Wednesday 29 December 2021

Tago Mago - CAN*

Paperhouse/Mushroom/Oh Yeah/Halleluwah/Aumgn/Peking O/Bring Me Coffee Or Tea

Tago Mago was another ‘experimental’ album from the German avant-garde band Can, this time stretching the agony over a double LP. Ignore the pretentious psychobabble, there is little genuine music to be discerned here.

“At times during these seven virtually uncategorisable, creatively unhinged tracks, you feel as if you’re listening to someone trying to reconstruct a dream they had of what music is like, and not quite managing it.” “Experimental? So being experimental is to play random notes on your instrument? If so it was extremely experimental when I began learning to play the guitar.”

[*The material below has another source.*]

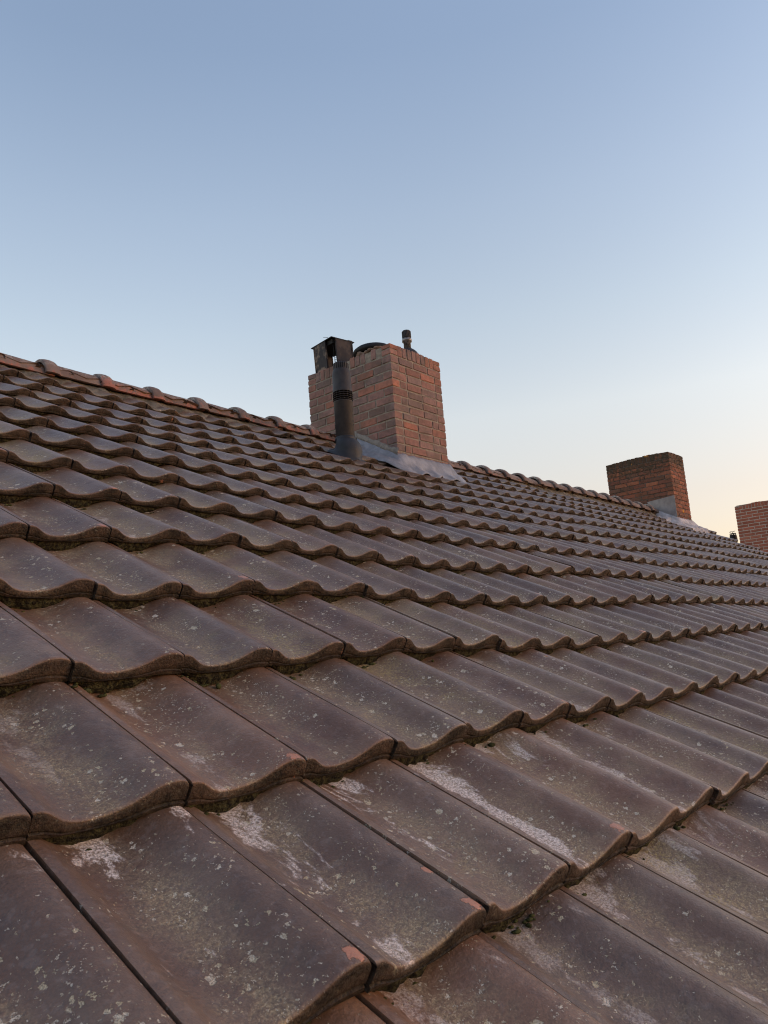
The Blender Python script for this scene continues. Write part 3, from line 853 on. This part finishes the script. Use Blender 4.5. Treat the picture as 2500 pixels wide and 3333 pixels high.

“Can's second studio album sees the band go down a deeper, more experimental and darker sound. Tago Mago is without a doubt one of the oddest albums you will ever hear. Though Can don’t stray too far from their earlier records in some tracks, songs like Halleluwah, Peking O and Aumgn see the band at their darkest and most frightening. This alone makes for this album to be one of their most memorable and without a doubt a must listen for all music fans.”

“Admittedly the song-writing isn't great, but to criticize that would be to miss the point slightly. The fact is, they had no pretence to being songwriters, concentrating instead on rhythm, texture and electronics and so re-inventing their instruments.” “The repetition is the point, it can lose itself in improvisation, but that is the point. It's an amazing trip if you're willing to let yourself get into it. No, the draw isn't that it's 'far out' or 'crazy experimental'. These could be some ways of describing the album, but it is all of these things in the best possible way.”

“A lot of people can't get past the tracks Aumgn and Peking O but if you can grow to respect something like The Beatles Revolution No. 9 there's nothing here you won't be able to handle. The tribal rhythms that end Aumgn are astonishing, and Peking O is full of breaks, beats, clever ideas that would be ripped off ad infinitum in techno music and trance.”

“It is the ultimate freak-out album. It just keeps getting weirder and weirder. At one point they even switch to something that sounds like techno, which didn’t exist even exist back then.”